2012年までGMを使わない農家やオーガニック農家は、大きな問題に突き当たっていた。
それは、GMではない種がほとんど手に入らない事態になったことだった。GM企業は、各国で行っているオーガニックコットンの成長の出鼻をくじくように高圧的な運動をしてきた。
しかし、時代は変わった。
2016年から2017年のBtコットンの売り上げは15%も下降してきている。

Andhra Pradesh州政府は、はっきりとBtコットンの縮小を計画している。2016年から2017年にかけての計画は、67万ヘクタールを45万ヘクタールまで縮小するとしている。
2016年にピンク毛虫の被害を受けてきた。そこで農民に呼びかけ雑穀や豆類の栽培にも励むよう呼び掛けている。
コットン生産地であるPunjabとHaryana地域は、white flyの害で27%も収穫量を減らし、農民はこの地を離れ始めている。Uttar Pradeshでは、19%の収穫量の低下がみられた。

全体的に、モンサント社の種が使われている地域は10%程度の収穫量低下を示している。
農家は、伝統的なデシ綿に切り替えたり、コットン以外の農産物の生産をするように
なった。Times of India紙のレポートでは、Btコットンの種は、これまでプレミアム扱いだったが今や投げ売りに奔っているとしている。

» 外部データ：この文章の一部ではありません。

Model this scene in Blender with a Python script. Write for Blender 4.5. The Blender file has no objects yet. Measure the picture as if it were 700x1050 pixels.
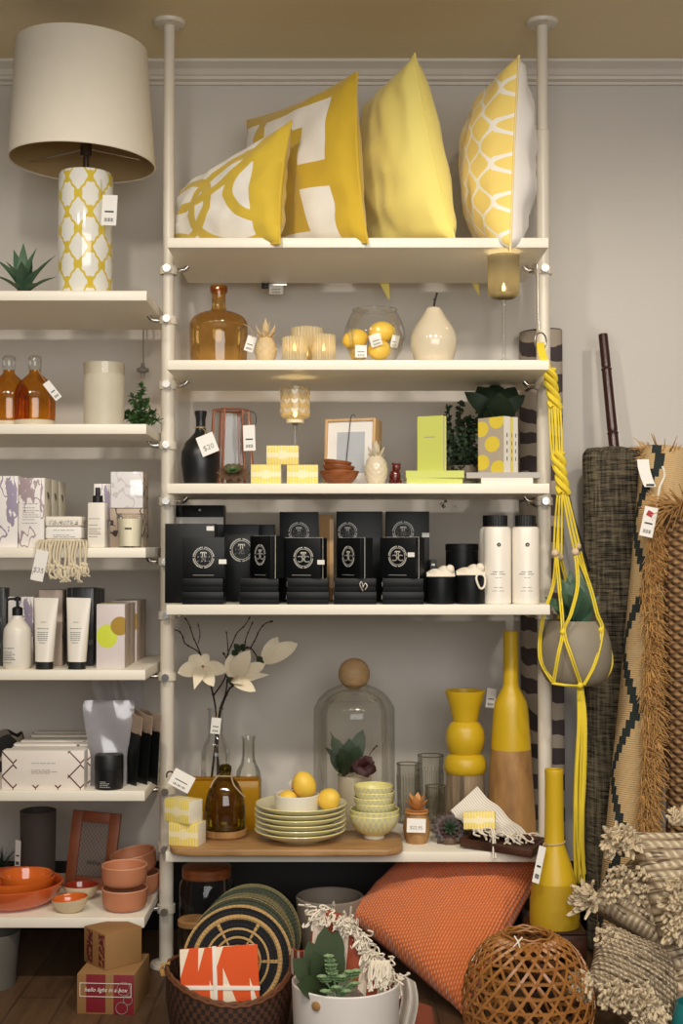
import bpy, bmesh, math, random
from mathutils import Vector, Matrix, Euler, noise
R = math.radians; PI = math.pi
random.seed(7)
SCN = bpy.context.scene
COL = SCN.collection

# ------------------------------------------------------------------ camera maths
D0, F, CAMZ, PITCH = 3.75, 1340.0, 1.274, math.atan(35 / 1340.0)
CP, SP = math.cos(PITCH), math.sin(PITCH)
def P(px, py, Y):
    """point at depth Y (0 = front edge of the boards) seen at a photo pixel"""
    u, v = px - 350.0, 525.0 - py
    den = F * CP - v * SP
    d = D0 + Y
    return Vector((u * d / den, Y, CAMZ + (F * SP + v * CP) * d / den))
def sc(Y, py=525): return (D0 + Y) / (F * CP - (525 - py) * SP)

# ------------------------------------------------------------------ mesh builder
def frames(pts):
    T = []
    for i in range(len(pts)):
        a = pts[max(i - 1, 0)]; b = pts[min(i + 1, len(pts) - 1)]
        t = (b - a)
        T.append(t.normalized() if t.length > 1e-9 else Vector((0, 0, 1)))
    ref = Vector((0, 0, 1)) if abs(T[0].z) < .9 else Vector((1, 0, 0))
    nrm = T[0].cross(ref).normalized()
    out = []
    for t in T:
        nrm = (nrm - t * nrm.dot(t))
        nrm = nrm.normalized() if nrm.length > 1e-6 else t.orthogonal().normalized()
        out.append((nrm, t.cross(nrm).normalized()))
    return out
def smooth_path(pts, k=4):
    pts = [Vector(p) for p in pts]
    if len(pts) < 3: return pts
    out = []
    for i in range(len(pts) - 1):
        p0 = pts[max(i - 1, 0)]; p1 = pts[i]; p2 = pts[i + 1]; p3 = pts[min(i + 2, len(pts) - 1)]
        for j in range(k):
            t = j / k
            out.append(.5 * ((2 * p1) + (p2 - p0) * t + (2 * p0 - 5 * p1 + 4 * p2 - p3) * t * t + (3 * p1 - p0 - 3 * p2 + p3) * t ** 3))
    out.append(pts[-1])
    return out

class B:
    def __init__(s):
        s.bm = bmesh.new(); s.uv = s.bm.loops.layers.uv.new('uv')
    def face(s, vs, mi=0, uvs=None):
        try: f = s.bm.faces.new(vs)
        except ValueError: return None
        f.material_index = mi
        if uvs:
            for l, q in zip(f.loops, uvs): l[s.uv].uv = q
        return f
    def box(s, c, size, bev=0.0, rot=None, mi=0, seg=2, taper=None):
        m = Matrix.Translation(Vector(c)) @ (rot.to_matrix().to_4x4() if isinstance(rot, Euler) else (rot or Matrix.Identity(4)))
        r = bmesh.ops.create_cube(s.bm, size=1.0)
        vs = r['verts']
        fs = set(f for v in vs for f in v.link_faces)
        for f in fs:
            f.material_index = mi
            n = f.normal if f.normal.length > .5 else f.calc_center_median()
            f.normal_update(); n = f.normal
            for l in f.loops:
                p = l.vert.co
                if abs(n.y) > .5: q = (p.x * (1 if n.y < 0 else -1) + .5, p.z + .5)
                elif abs(n.x) > .5: q = (p.y * (1 if n.x > 0 else -1) + .5, p.z + .5)
                else: q = (p.x + .5, p.y + .5)
                l[s.uv].uv = q
        for v in vs:
            k = 1.0
            if taper and v.co.z > 0: k = taper
            v.co = Vector((v.co.x * size[0] * k, v.co.y * size[1] * k, v.co.z * size[2]))
        if bev > 0:
            es = list(set(e for v in vs for e in v.link_edges))
            rr = bmesh.ops.bevel(s.bm, geom=es, offset=bev, segments=seg, affect='EDGES', profile=.5)
            vs = list(set(v for f in rr['faces'] for v in f.verts) | set(v for v in vs if v.is_valid))
            for f in rr['faces']: f.material_index = mi
        for v in vs: v.co = m @ v.co
        return s
    def lathe(s, prof, seg=32, m=None, mi=0, mis=None, fn=None, arc=1.0):
        m = m or Matrix.Identity(4)
        rings = []; L = [0.0]
        for a, b in zip(prof, prof[1:]): L.append(L[-1] + math.hypot(b[0] - a[0], b[1] - a[1]))
        tot = L[-1] or 1
        for r, z in prof:
            if r < 1e-6: rings.append([s.bm.verts.new(m @ Vector((0, 0, z)))])
            else:
                ring = []
                for i in range(seg):
                    a = 2 * PI * i / seg
                    rr, zz = (fn(r, z, a) if fn else (r, z))
                    ring.append(s.bm.verts.new(m @ Vector((rr * math.cos(a), rr * math.sin(a), zz))))
                rings.append(ring)
        for k in range(len(rings) - 1):
            A, C = rings[k], rings[k + 1]; mm = mis[k] if mis else mi
            v0, v1 = L[k] / tot, L[k + 1] / tot
            for i in range(seg):
                j = (i + 1) % seg; u0, u1 = i / seg, (i + 1) / seg
                if len(A) == 1 and len(C) == 1: continue
                if len(A) == 1: s.face([A[0], C[j], C[i]][::-1], mm, [(u0, v1), (u1, v1), (u0, v0)])
                elif len(C) == 1: s.face([A[i], A[j], C[0]], mm, [(u0, v0), (u1, v0), (u0, v1)])
                else: s.face([A[i], A[j], C[j], C[i]], mm, [(u0, v0), (u1, v0), (u1, v1), (u0, v1)])
        return s
    def tube(s, pts, r, seg=8, mi=0, flat=1.0, closed=False):
        pts = [Vector(p) for p in pts]
        fr = frames(pts); rings = []
        n = len(pts)
        for i, p in enumerate(pts):
            rr = r[i] if isinstance(r, (list, tuple)) else r
            N, Bn = fr[i]
            rings.append([s.bm.verts.new(p + N * rr * math.cos(2 * PI * k / seg) + Bn * rr * flat * math.sin(2 * PI * k / seg)) for k in range(seg)])
        rng = n if closed else n - 1
        for i in range(rng):
            A, C = rings[i], rings[(i + 1) % n]
            for k in range(seg):
                j = (k + 1) % seg
                s.face([A[k], A[j], C[j], C[k]], mi, [(k / seg, i / n), ((k + 1) / seg, i / n), ((k + 1) / seg, (i + 1) / n), (k / seg, (i + 1) / n)])
        if not closed:
            s.face(rings[0][::-1], mi); s.face(rings[-1], mi)
        return s
    def ball(s, c, r, seg=20, rings=12, rot=None, mi=0, fn=None):
        r = Vector((r, r, r)) if isinstance(r, (int, float)) else Vector(r)
        m = Matrix.Translation(Vector(c)) @ (rot.to_matrix().to_4x4() if isinstance(rot, Euler) else (rot or Matrix.Identity(4))) @ Matrix.Diagonal((r.x, r.y, r.z, 1))
        prof = [(math.sin(PI * k / rings), -math.cos(PI * k / rings)) for k in range(rings + 1)]
        prof[0] = (0, -1); prof[-1] = (0, 1)
        return s.lathe(prof, seg, m, mi, fn=fn)
    def blade(s, base, tip, w, up=(0, 0, 1), bend=.15, th=.12, n=7, kind='lance', mi=0, cup=.15):
        base, tip, up = Vector(base), Vector(tip), Vector(up)
        ax = tip - base; L = ax.length; ax.normalize()
        side = ax.cross(up)
        side = side.normalized() if side.length > 1e-4 else ax.orthogonal().normalized()
        nr = side.cross(ax).normalized()
        rows = []
        for i in range(n + 1):
            t = i / n
            if kind == 'lance': f = math.sin(PI * (.12 + .88 * t) ** .8)
            elif kind == 'round': f = math.sin(PI * (.03 + .97 * t)) ** .6
            elif kind == 'spoon': f = math.sin(PI * (.04 + .96 * t ** 1.35)) ** .7
            else: f = 1 - t * .95
            f = max(f, .03)
            hw = w * .5 * f
            c = base + ax * (L * t) + nr * (bend * L * math.sin(PI * t) * .5)
            rows.append([s.bm.verts.new(c - side * hw + nr * cup * hw), s.bm.verts.new(c - nr * th * hw * 1.2),
                         s.bm.verts.new(c + side * hw + nr * cup * hw), s.bm.verts.new(c + nr * th * hw * .5)])
        for i in range(n):
            for k in range(4):
                j = (k + 1) % 4
                s.face([rows[i][k], rows[i][j], rows[i + 1][j], rows[i + 1][k]], mi, [(k / 4, i / n), ((k + 1) / 4, i / n), ((k + 1) / 4, (i + 1) / n), (k / 4, (i + 1) / n)])
        s.face(rows[0][::-1], mi); s.face(rows[-1], mi)
        return s
    def pillow(s, bl, br, tr, tl, T, n=22, pinch=.09, mi=(0, 1), fn=None, wr=.004, sharp=.42, seed=0, skew=(1, 1)):
        bl, br, tr, tl = map(Vector, (bl, br, tr, tl))
        nrm = ((br - bl).cross(tl - bl) + (tl - tr).cross(br - tr)).normalized()
        G = [[], []]
        for side in (0, 1):
            sg = 1 if side == 0 else -1
            for j in range(n + 1):
                row = []
                for i in range(n + 1):
                    edge = i in (0, n) or j in (0, n)
                    if side == 1 and edge: row.append(G[0][j][i]); continue
                    x = 2 * i / n - 1; y = 2 * j / n - 1
                    xx = x * (1 - pinch * (1 - y * y)); yy = y * (1 - pinch * (1 - x * x))
                    u, v = (xx + 1) / 2, (yy + 1) / 2
                    p = bl * (1 - u) * (1 - v) + br * u * (1 - v) + tr * u * v + tl * (1 - u) * v
                    t = T * skew[side] * ((1 - x * x) * (1 - y * y)) ** sharp
                    q = Vector((u * 5 + seed * 3.1, v * 5, side * 7.7))
                    t += wr * noise.noise(q * 1.3) * (0 if edge else 1) * 2
                    if fn and not edge: t += fn(i / n, j / n, side)
                    row.append(s.bm.verts.new(p + nrm * sg * t))
                G[side].append(row)
            g = G[side]
            for j in range(n):
                for i in range(n):
                    q = [g[j][i], g[j][i + 1], g[j + 1][i + 1], g[j + 1][i]]
                    uv = [(i / n, j / n), ((i + 1) / n, j / n), ((i + 1) / n, (j + 1) / n), (i / n, (j + 1) / n)]
                    if side: q.reverse(); uv.reverse()
                    s.face(q, mi[side], uv)
        g = G[0]
        s.rim = [v.co.copy() for v in g[0]] + [g[j][n].co.copy() for j in range(1, n)] + [v.co.copy() for v in reversed(g[n])] + [g[j][0].co.copy() for j in range(n - 1, 0, -1)]
        return s
    def sheet(s, f, nu, nv, th, mi=0):
        """a cloth: f(u,v) -> Vector, given real thickness"""
        g = [[f(i / nu, j / nv) for i in range(nu + 1)] for j in range(nv + 1)]
        top, bot = [], []
        for j in range(nv + 1):
            a, b = [], []
            for i in range(nu + 1):
                du = g[j][min(i + 1, nu)] - g[j][max(i - 1, 0)]; dv = g[min(j + 1, nv)][i] - g[max(j - 1, 0)][i]
                n = du.cross(dv); n = n.normalized() if n.length > 1e-9 else Vector((0, 0, 1))
                a.append(s.bm.verts.new(g[j][i] + n * th / 2)); b.append(s.bm.verts.new(g[j][i] - n * th / 2))
            top.append(a); bot.append(b)
        for j in range(nv):
            for i in range(nu):
                uv = [(i / nu, j / nv), ((i + 1) / nu, j / nv), ((i + 1) / nu, (j + 1) / nv), (i / nu, (j + 1) / nv)]
                s.face([top[j][i], top[j][i + 1], top[j + 1][i + 1], top[j + 1][i]], mi, uv)
                s.face([bot[j][i], bot[j + 1][i], bot[j + 1][i + 1], bot[j][i + 1]], mi, [uv[0], uv[3], uv[2], uv[1]])
        for j in range(nv):
            s.face([top[j][0], top[j + 1][0], bot[j + 1][0], bot[j][0]], mi); s.face([top[j][nu], bot[j][nu], bot[j + 1][nu], top[j + 1][nu]], mi)
        for i in range(nu):
            s.face([top[0][i], bot[0][i], bot[0][i + 1], top[0][i + 1]], mi); s.face([top[nv][i], top[nv][i + 1], bot[nv][i + 1], bot[nv][i]], mi)
        return s
    def prism(s, outline, z0, z1, bev=0, mi=0):
        lo = [s.bm.verts.new((x, y, z0)) for x, y in outline]; hi = [s.bm.verts.new((x, y, z1)) for x, y in outline]
        n = len(lo)
        fs = [s.face(lo[::-1], mi), s.face(hi, mi)]
        for i in range(n):
            j = (i + 1) % n; fs.append(s.face([lo[i], lo[j], hi[j], hi[i]], mi))
        if bev:
            es = [e for e in set(e for f in fs[:2] if f for e in f.edges)]
            bmesh.ops.bevel(s.bm, geom=es, offset=bev, segments=2, affect='EDGES', profile=.5)
        return s
    def text(s, body, size, m, ext=.0004, mi=0, shear=0):
        c = bpy.data.curves.new('t', 'FONT'); c.body = body; c.size = size; c.align_x = 'CENTER'; c.align_y = 'CENTER'; c.extrude = ext; c.resolution_u = 3; c.shear = shear
        o = bpy.data.objects.new('t', c)
        me = bpy.data.meshes.new_from_object(o)
        n0 = len(s.bm.verts); nf = len(s.bm.faces)
        s.bm.from_mesh(me)
        s.bm.verts.ensure_lookup_table(); s.bm.faces.ensure_lookup_table()
        for v in s.bm.verts[n0:]: v.co = m @ v.co
        for f in s.bm.faces[nf:]: f.material_index = mi
        bpy.data.objects.remove(o); bpy.data.curves.remove(c); bpy.data.meshes.remove(me)
        return s
    def xf(s, m):
        bmesh.ops.transform(s.bm, matrix=m, verts=s.bm.verts[:]); return s
    def build(s, name, mats, parent=None, at=None, smooth=38, label=None):
        if at is not None:
            bmesh.ops.translate(s.bm, vec=-Vector(at), verts=s.bm.verts[:])
        bmesh.ops.recalc_face_normals(s.bm, faces=s.bm.faces[:])
        me = bpy.data.meshes.new(name); s.bm.to_mesh(me); s.bm.free()
        for m in (mats if isinstance(mats, (list, tuple)) else [mats]): me.materials.append(m)
        if smooth:
            me.shade_smooth(); me.set_sharp_from_angle(angle=R(smooth))
        o = bpy.data.objects.new(name, me); COL.objects.link(o)
        if parent is not None: o.parent = parent
        elif at is not None: o.location = at
        if label: o['label'] = label
        return o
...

デシ綿の生産をしてみた農家は、Btコットンの半分のコストで済んだと報告している。

GMコットンは世界的に問題を撒き散らしている。

2011年から2016年にかけてアフリカのブルキナファッソでは、GMコットンの生産の失敗で8,240万ドル(82億4,000万円)の損失を出して、2017/18年の生産にGMコットンを締め出した。その結果20%の収穫増が得られる見通しがついた。

ナイジェリアで、GMコットンの導入の計画があったが、500万人を代表する100のグループが揃って反対した。このグループは、環境保全や健全な土壌育成を進める運動をしていて、ブルキナファッソの失敗に学べと主張した。
パキスタンでは86%のコットンがGMで2015年に27.8%の収穫減を経験している。
モンサント社のお膝元のアメリカでは、カロリナからテキサスまでのいわゆるコットンベルトと呼ばれる生産地域でBollworm対策にBtコットンが使われている。
南部の各州では、この害虫の抵抗力の増強に懸念を持ち始めている。テキサスでは、すでに、この害虫がオリジナルのBtコットンだけでなく、改良種までも抵抗性を持ち始めていることに気付いている。

非GMとオーガニックの将来

インドでオーガニックコットンの生産はいい位置にいる。
GMコットンが導入された頃、オーガニックコットンの生産効率は、GMコットンと比べて14%劣っていた。一方、オーガ一ニックの関連コストは38%も低かった。
また一般のコットンと比べて売値が高いため利益になった。インドは世界のオーガニックコットンの70%を生産する世界最大の生産地であり責任がある。

世界のオーガニック市場は、成長を続け今や157億ドル(1兆5700万円、2015年)になっている。大手ブランドは必ず、オーガニックコットンを取り入れ、さらに伸ばしている。
オーガニックコットンの需要はさらに拡大してゆく。GM技術の不備を知った農家は、切り替えてゆく。
消費者は、オーガニックコットン製品を購入し、アパレルブランドや小売り業者にオーガニックコットンの品揃えを増やすように問いかけてゆく必要がある。そうすれば、オーガニックのコットンの需要が増えて生産量は増えてゆく。そうすればオーガニックコットンのある豊かなファッション市場が現出してゆくだろう。